Saturday, July 29, 2023

 Blog 582 French fingerprint

 The development of CP radicalises in the later thread of French philosophies preluded by Nietzsche, of: Lyotard, Foucault, Derrida, and Rorty, though the latter is not French, and Sartre, with the nihilistic extreme of Baudrillard. But where do we fit Hume, who preluded much of the French scepticism?

 A ’fingerprint’, summary of characteristics, of the French thread is as follows:

1.    1.   Rejection of ‘totalising’, ‘logocentric’, universalist theories with a stable, fixed foundation. Theories are just ‘language games’. No ‘grand narratives’, just ‘little’ ones

2.     2. No ‘presence’, fixed identity, of anything: people, words, meanings are subject to flux and change.

3.     3.  Respect and defence of irreducible difference between people, words, and meanings.

4.      4. No static, conceptual or social structure, which is seen as inevitably authoritarian and suppressive.

5.     5. Interdisciplinarity.

6.      5. Pragmatism. 

 I agree with most of these points, but concerning number 1, I maintain science and theory, but grant that those are limited, temporary, partial, and depend on background knowledge that cannot fully become explicit, and depends on perspective and context. I disagree  with number 4. Structures are inevitable, with more or less authority, which is not necessarily suppressive. In its radicalism, this line of CP threatens to lose its pragmatism. No theory means no policy analysis, no ethics blocks social coherence.

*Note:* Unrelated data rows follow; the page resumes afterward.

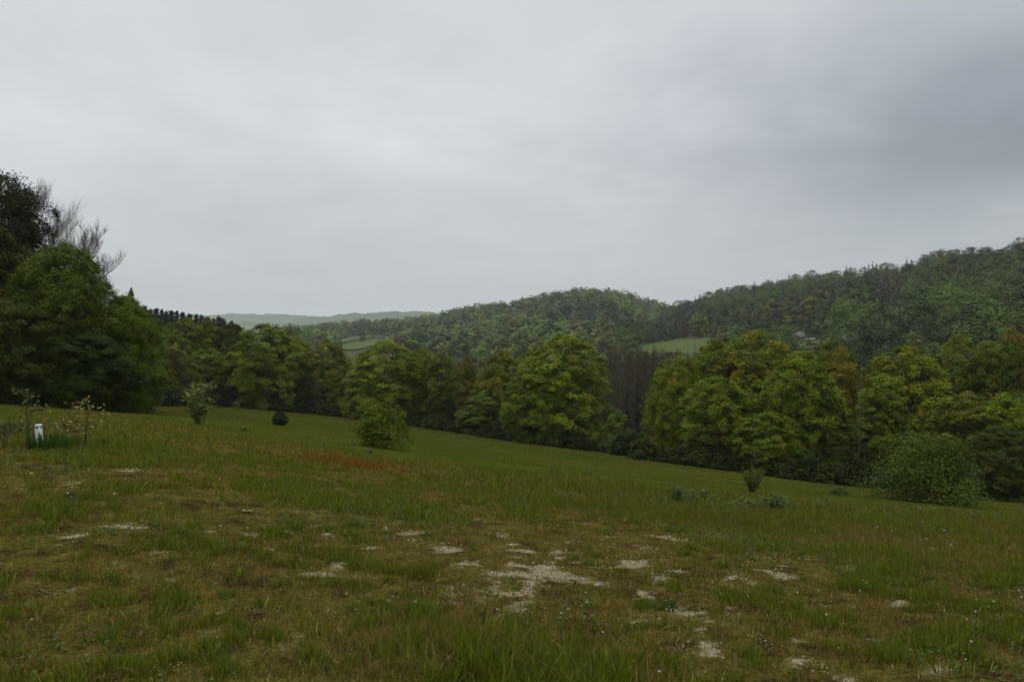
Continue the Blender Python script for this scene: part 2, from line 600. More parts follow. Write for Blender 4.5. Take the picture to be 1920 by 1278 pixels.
def plain(name, rgb, rough=.6, spec=.3, nscale=6, amt=.15):
    m, t = new_mat(name)
    out = N(t, 'ShaderNodeOutputMaterial')
    bs = N(t, 'ShaderNodeBsdfPrincipled', inp={'Roughness': rough, 'Specular IOR Level': spec})
    tc = N(t, 'ShaderNodeTexCoord')
    n = N(t, 'ShaderNodeTexNoise', inp={'Scale': nscale, 'Detail': 5.0})
    t.links.new(tc.outputs['Object'], n.inputs['Vector'])
    r = ramp(t, [(.3, tuple(c * (1 - amt) for c in rgb)), (.7, tuple(min(1, c * (1 + amt)) for c in rgb))], n.outputs['Fac'])
    t.links.new(r.outputs[0], bs.inputs['Base Color'])
    t.links.new(bs.outputs[0], out.inputs[0])
    return m


M_WHITE = plain('white_plastic', (.50, .51, .53), .45, .4, 14, .08)
M_SIDING = plain('pale_siding', (.24, .22, .20), .8)
M_ROOF = plain('grey_shingle', (.27, .26, .26), .9, .2, 3, .2)
M_GLASS = plain('window_glass', (.03, .035, .04), .1, .5)
M_STONE = plain('stone', (.20, .185, .155), .9, .2, 9, .35)


# ------------------------------------------------------------------ ground sheet
def axis_lines(core_lo, core_hi, step, far_lo, far_hi, growth=1.055):
    a = list(np.arange(core_lo, core_hi, step))
    s = step
    v = a[-1]
    while v < far_hi:
        s *= growth
        v += s
        a.append(v)
    s, v, lo = step, a[0], []
    while v > far_lo:
        s *= growth
        v -= s
        lo.append(v)
    return np.array(lo[::-1] + a)


def build_ground():
    xs = axis_lines(-13, 13, .13, -7000, 7000)
    ys = axis_lines(3, 22, .13, -900, 9000)
    X, Y = np.meshgrid(xs, ys)
    Z = ground_z(X, Y)
    nx, ny = len(xs), len(ys)
    i = (np.arange(ny - 1)[:, None] * nx + np.arange(nx - 1)[None]).ravel()
    q = np.stack([i, i + 1, i + nx + 1, i + nx], 1)
    me = mesh_np('ground', np.stack([X, Y, Z], -1), q, smooth=True)
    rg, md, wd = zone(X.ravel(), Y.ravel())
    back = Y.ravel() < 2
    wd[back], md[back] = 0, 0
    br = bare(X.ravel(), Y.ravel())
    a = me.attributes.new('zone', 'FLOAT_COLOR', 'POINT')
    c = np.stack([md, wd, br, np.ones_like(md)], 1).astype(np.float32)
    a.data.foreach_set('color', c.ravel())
    tag(obj('ground', me, M_GROUND), kind='structure')


build_ground()


# ------------------------------------------------------------------ hills
class Hill:
    def __init__(self, name, cols, tree_h, amp, seed, power=1.3):
        # cols: px -> (skyline py, ridge depth, base depth, base py)
        self.px = np.array([c[0] for c in cols], float)
        self.S = np.array([c[1] for c in cols], float)
        self.Dr = np.array([c[2] for c in cols], float)
        self.Db = np.array([c[3] for c in cols], float)
        self.pb = np.array([c[4] for c in cols], float)
        self.name, self.th, self.amp, self.seed, self.pw = name, tree_h, amp, seed, power

    def par(self, px):
        g = lambda a: np.interp(px, self.px, a)
        return g(self.S), g(self.Dr), g(self.Db), g(self.pb)

    def z(self, px, d):
        S, Dr, Db, pb = self.par(px)
        zr = EYE + (HZ - S) / F * Dr - self.th
        zb = EYE + (HZ - pb) / F * Db
        t = np.clip((d - Db) / (Dr - Db), 0, 1)
        z = zb + (zr - zb) * (0.5 * t ** self.pw + 0.5 * (t * t * (3 - 2 * t)))
        z = np.where(d > Dr, zr - .12 * (d - Dr) - (d - Dr) ** 2 / Dr * .15, z)
        z = np.where(d < Db, zb - .25 * (Db - d), z)
        x = (px - CX) / F * d
        z = z + self.amp * (fbm(x / 70, d / 70, self.seed, 3) - .5) * sstep(0, .25, (d - Db) / (Dr - Db) + .1)
        return z

    def build(self, mat, stepx, nd, rough=0.0, rs=14.0):
        px = np.arange(self.px[0], self.px[-1] + .1, stepx)
        tt = np.linspace(-.12, 1.35, nd)
        S, Dr, Db, pb = self.par(px)
        D = Db[None] + (Dr - Db)[None] * tt[:, None]
        P = np.broadcast_to(px[None], D.shape)
        Z = self.z(P.ravel(), D.ravel()).reshape(D.shape)
        X = (P - CX) / F * D
        if rough:
            Z = Z + rough * (fbm(X / rs, D / rs, self.seed + 5, 3) - .3)
        nx, ny = D.shape[1], D.shape[0]
        i = (np.arange(ny - 1)[:, None] * nx + np.arange(nx - 1)[None]).ravel()
        q = np.stack([i, i + 1, i + nx + 1, i + nx], 1)
        me = mesh_np(self.name, np.stack([X, D, Z], -1), q, smooth=True)
        o = tag(obj(self.name, me, mat), kind='structure')
        return o

    def find(self, px, py):
        d = np.linspace(np.interp(px, self.px, self.Db) * .95, np.interp(px, self.px, self.Dr), 400)
        z = self.z(np.full_like(d, px), d)
        _, pp = project((px - CX) / F * d, d, z)
        k = np.nonzero(pp <= py)[0]
        dd = d[k[0]] if len(k) else d[-1]
        return (px - CX) / F * dd, dd, float(self.z(np.array([px]), np.array([dd]))[0])


hillA = Hill('hill', [(1120, 640, 830, 345, 672), (1200, 612, 810, 335, 672), (1260, 578, 780, 325, 674), (1300, 567, 750, 315, 676), (1340, 555, 720, 300, 678), (1400, 546, 690, 280, 682),
                      (1460, 533, 660, 262, 688), (1500, 525, 635, 250, 692), (1560, 521, 605, 225, 700), (1640, 511, 570, 190, 712), (1700, 506, 540, 175, 722),
                      (1760, 488, 515, 165, 730), (1850, 478, 485, 155, 736), (1920, 464, 460, 150, 740), (2060, 448, 435, 150, 742), (2400, 440, 410, 150, 742)], 9.5, 9, 31)
hillB = Hill('hill', [(300, 640, 1500, 700, 640), (460, 632, 1450, 620, 645), (540, 622, 1400, 560, 652), (620, 609, 1350, 500, 664), (700, 601, 1280, 450, 676), (760, 598, 1220, 420, 682), (830, 591, 1150, 395, 688),
                      (900, 578, 1080, 372, 692), (960, 573, 1040, 360, 692), (1000, 561, 1010, 350, 690), (1040, 551, 1000, 350, 688), (1085, 545, 995, 352, 684), (1140, 547, 1000, 360, 678),
                      (1170, 553, 1010, 372, 672), (1200, 563, 1020, 390, 666), (1240, 572, 1040, 420, 660), (1300, 584, 1100, 480, 650), (1420, 600, 1200, 560, 640)], 9.0, 12, 47)
hillC = Hill('hill', [(380, 612, 2500, 1700, 640), (500, 606, 2450, 1700, 640), (560, 600, 2400, 1650, 638), (640, 591, 2350, 1600, 636), (700, 585, 2300, 1600, 634), (780, 582, 2300, 1600, 634),
                      (815, 585, 2320, 1620, 634), (840, 592, 2350, 1650, 634), (900, 604, 2400, 1700, 634)], 2, 16, 53)
hillE = Hill('hill', [(-500, 600, 3600, 2700, 625), (200, 594, 3600, 2650, 625), (380, 590, 3500, 2600, 622), (430, 588, 3450, 2600, 622), (520, 590, 3450, 2600, 622), (600, 593, 3500, 2600, 622), (680, 592, 3500, 2600, 622), (760, 598, 3500, 2650, 622)], 2, 18, 61)
hillD = Hill('mountain', [(780, 600, 6000, 5000, 604), (835, 588, 5800, 4800, 604), (880, 575, 5700, 4700, 604), (920, 567, 5600, 4600, 604), (960, 570, 5600, 4600, 604), (1040, 577, 5700, 4700, 604), (1150, 590, 5800, 4800, 604), (1300, 598, 5900, 4900, 604)], 2, 25, 71)
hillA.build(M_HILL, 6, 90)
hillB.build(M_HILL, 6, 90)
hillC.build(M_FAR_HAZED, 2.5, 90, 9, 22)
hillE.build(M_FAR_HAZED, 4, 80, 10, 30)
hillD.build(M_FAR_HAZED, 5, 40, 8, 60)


def inpoly(px, py, poly):
    c = np.zeros(np.shape(px), bool)
    n = len(poly)
    for i in range(n):
        x1, y1 = poly[i]
        x2, y2 = poly[(i + 1) % n]
        hit = ((y1 > py) != (y2 > py)) & (px < (x2 - x1) * (py - y1) / (y2 - y1 + 1e-12) + x1)
        c ^= hit
    return c


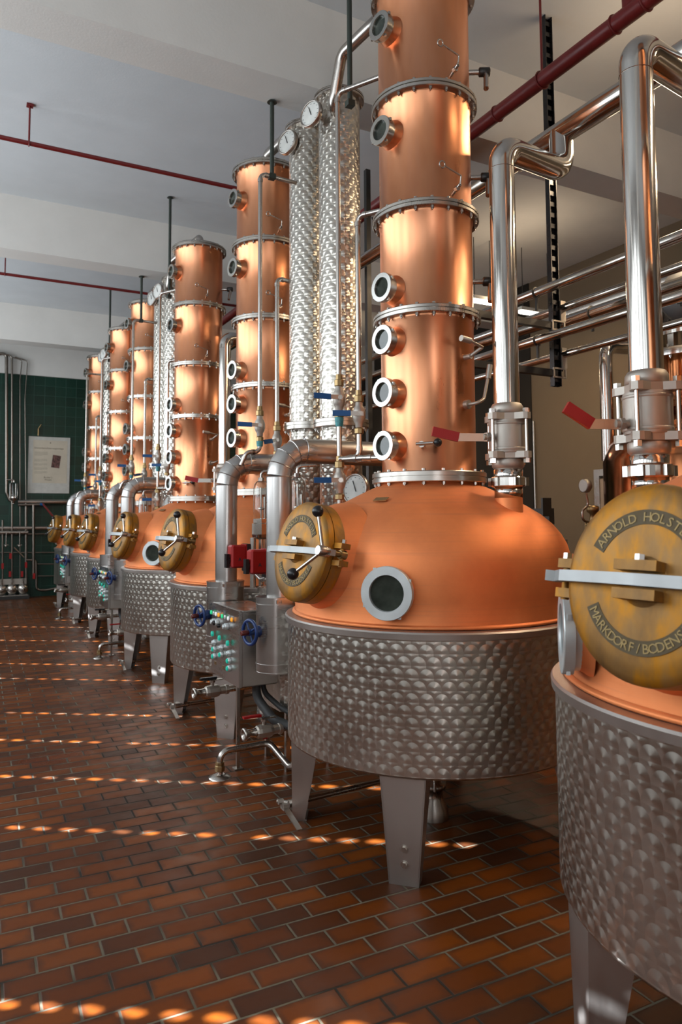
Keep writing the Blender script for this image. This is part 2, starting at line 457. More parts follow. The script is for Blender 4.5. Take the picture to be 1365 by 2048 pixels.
class MB:
    def __init__(s): s.v, s.f, s.sm = [], [], []
    def add(s, vs, fs, mat=None, smooth=True):
        o = len(s.v)
        for p in vs:
            p = V(p)
            if mat is not None: p = mat @ p
            s.v.append(p)
        for f in fs:
            s.f.append(tuple(i + o for i in f))
            s.sm.append(smooth)
        return s
    def lathe(s, prof, mat=None, n=32, cap0=True, cap1=True, smooth=True, sx=1.0, sy=1.0):
        vs, fs = [], []
        for r, z in prof:
            for k in range(n):
                a = 2 * PI * k / n
                vs.append((r * math.cos(a) * sx, r * math.sin(a) * sy, z))
        for i in range(len(prof) - 1):
            for k in range(n):
                a, b2 = i * n + k, i * n + (k + 1) % n
                fs.append((a, b2, b2 + n, a + n))
        s.add(vs, fs, mat, smooth)
        if cap0: s.add([vs[k] for k in range(n)], [tuple(reversed(range(n)))], mat, False)
        if cap1: s.add([vs[-n + k] for k in range(n)], [tuple(range(n))], mat, False)
        return s
    def cyl(s, p0, p1, r, n=16, r2=None, smooth=True):
        p0, p1 = V(p0), V(p1)
        L = (p1 - p0).length
        return s.lathe([(r, 0), (r if r2 is None else r2, L)], frame(p1 - p0, o=p0), n, smooth=smooth)
    def ring(s, r0, r1, z0, z1, mat=None, n=32, sx=1.0, sy=1.0):
        return s.lathe([(r0, z0), (r1, z0), (r1, z1), (r0, z1), (r0, z0)], mat, n, False, False, False, sx, sy) if n < 12 else \
            s.lathe_sharp([(r0, z0), (r1, z0), (r1, z1), (r0, z1), (r0, z0)], mat, n, sx, sy)
    def lathe_sharp(s, prof, mat=None, n=32, sx=1.0, sy=1.0):
        for a, b2 in zip(prof[:-1], prof[1:]):
            s.lathe([a, b2], mat, n, False, False, True, sx, sy)
        return s
    def box(s, c, d, mat=None, taper=1.0, bev=0.0):
        x, y, z = d[0] / 2, d[1] / 2, d[2] / 2
        m = Matrix.Translation(c)
        if mat is not None: m = mat @ m
        if bev <= 0:
            vs = [(-x, -y, -z), (x, -y, -z), (x, y, -z), (-x, y, -z)] + [(q[0] * taper, q[1] * taper, z) for q in ((-x, -y), (x, -y), (x, y), (-x, y))]
            fs = [(3, 2, 1, 0), (4, 5, 6, 7), (0, 1, 5, 4), (1, 2, 6, 5), (2, 3, 7, 6), (3, 0, 4, 7)]
            return s.add(vs, fs, m, False)
        b2 = min(bev, x * .9, y * .9, z * .9)
        oct_ = [(-x + b2, -y), (x - b2, -y), (x, -y + b2), (x, y - b2), (x - b2, y), (-x + b2, y), (-x, y - b2), (-x, -y + b2)]
        sc = lambda k: [(q[0] * (x - k) / x, q[1] * (y - k) / y) for q in oct_]
        lay = [(sc(b2), -z), (oct_, -z + b2), (oct_, z - b2), (sc(b2), z)]
        vs = [(q[0], q[1], h) for l, h in lay for q in l]
        fs = [tuple(reversed(range(8))), tuple(range(24, 32))]
        for i in range(3):
            for k in range(8):
                fs.append((i * 8 + k, i * 8 + (k + 1) % 8, (i + 1) * 8 + (k + 1) % 8, (i + 1) * 8 + k))
        return s.add(vs, fs, m, False)
    def sphere(s, c, r, n=16, sz=1.0):
        k = max(6, n // 2)
        prof = [(max(1e-4, r * math.sin(PI * i / k)), -r * sz * math.cos(PI * i / k)) for i in range(k + 1)]
        return s.lathe(prof, Matrix.Translation(c), n, False, False)
    def prism(s, pts, z0, z1, mat=None, smooth=False):
        n = len(pts)
        vs = [(x, y, z0) for x, y in pts] + [(x, y, z1) for x, y in pts]
        s.add(vs, [tuple(reversed(range(n))), tuple(range(n, 2 * n))], mat, False)
        s.add(vs, [(i, (i + 1) % n, n + (i + 1) % n, n + i) for i in range(n)], mat, smooth)
        return s
    def tube(s, pts, r, bend=0.0, n=14, seg=7, closed_ends=True):
        """pipe along a polyline with rounded corners"""
        P = [V(p) for p in pts]
        path = [P[0]]
        for i in range(1, len(P) - 1):
            a, b2, c = P[i - 1], P[i], P[i + 1]
            d0, d1 = (a - b2), (c - b2)
            l0, l1 = d0.length, d1.length
            d0.normalize(); d1.normalize()
            ang = d0.angle(d1)
            if bend <= 0 or abs(ang - PI) < 1e-3: path.append(b2); continue
            t = min(bend / math.tan(ang / 2), l0 * .49, l1 * .49)
            rr = t * math.tan(ang / 2)
            ctr = b2 + (d0 + d1).normalized() * (rr / math.sin(ang / 2))
            e0, e1 = (b2 + d0 * t - ctr), (b2 + d1 * t - ctr)
            tot = e0.angle(e1)
            ax = e0.cross(e1).normalized()
            for k in range(seg + 1):
                path.append(ctr + Matrix.Rotation(tot * k / seg, 3, ax) @ e0)
        path.append(P[-1])
        rings = []
        tprev = (path[1] - path[0]).normalized()
        x = tprev.orthogonal().normalized()
        for i, p in enumerate(path):
            if i == 0: t = (path[1] - p).normalized()
            elif i == len(path) - 1: t = (p - path[i - 1]).normalized()
            else: t = ((path[i + 1] - p).normalized() + (p - path[i - 1]).normalized()).normalized()
            x = (x - t * x.dot(t)).normalized()
            y = t.cross(x)
            k2 = 1.0
            rings.append([p + (x * math.cos(2 * PI * k / n) + y * math.sin(2 * PI * k / n)) * r for k in range(n)])
        vs = [q for g in rings for q in g]
        fs = []
        for i in range(len(rings) - 1):
            for k in range(n):
                a, b2 = i * n + k, i * n + (k + 1) % n
                fs.append((a, b2, b2 + n, a + n))
        s.add(vs, fs, None, True)
        if closed_ends:
            s.add(rings[0], [tuple(reversed(range(n)))], None, False)
            s.add(rings[-1], [tuple(range(n))], None, False)
        return s
    def torus(s, R, r, mat=None, n=32, k=8, sx=1.0, sy=1.0):
        prof = [(R + r * math.cos(2 * PI * i / k), r * math.sin(2 * PI * i / k)) for i in range(k + 1)]
        return s.lathe(prof, mat, n, False, False, True, sx, sy)
    def hexn(s, c, axis, r, h):
        return s.lathe([(r, -h / 2), (r, h / 2)], frame(axis, o=c), 6, smooth=False)
    def mesh(s, name, mat):
        me = bpy.data.meshes.new(name)
        me.from_pydata([tuple(p) for p in s.v], [], s.f)
        me.polygons.foreach_set('use_smooth', s.sm)
        me.materials.append(mat)
        me.update()
        return me
    def build(s, name, mat, parent=None, loc=None):
        o = bpy.data.objects.new(name, s.mesh(name, M[mat] if isinstance(mat, str) else mat))
        COL.objects.link(o)
        if parent is not None: o.parent = parent
        if loc is not None: o.location = loc
        return o


def tag(o, label, cat, group=None):
    o['label'] = label
    o['category'] = cat
    if group: o['group'] = group
    return o


def thing(name, label, cat, loc=(0, 0, 0), group=None, rz=0.0):
    o = bpy.data.objects.new(name, None)
    o.empty_display_size = 0.1
    COL.objects.link(o)
    o.location = loc
    o.rotation_euler = (0, 0, rz)
    return tag(o, label, cat, group)


def struct(name, mb, mat, parent=None):
    o = mb.build(name, mat, parent)
    if parent is None: o['kind'] = 'structure'
    return o


def copy_tree(o, parent=None):
    c = o.copy()
    COL.objects.link(c)
    if parent is not None: c.parent = parent
    for ch in [k for k in KIDS.get(o.name, [])]:
        copy_tree(ch, c)
    return c


KIDS = {}
def index_children():
    KIDS.clear()
    for o in COL.objects:
        if o.parent is not None: KIDS.setdefault(o.parent.name, []).append(o)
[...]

 Habermas militated against point 2, claiming that in communicative interaction people seek equality, bridging difference. But I object that  there can be similarity without identity, with communication building on what is similar and profiting from what is different, with what I call ‘cognitive distance’, and ‘crossing’ it. Without difference, communication would lose its dynamics, innovativeness.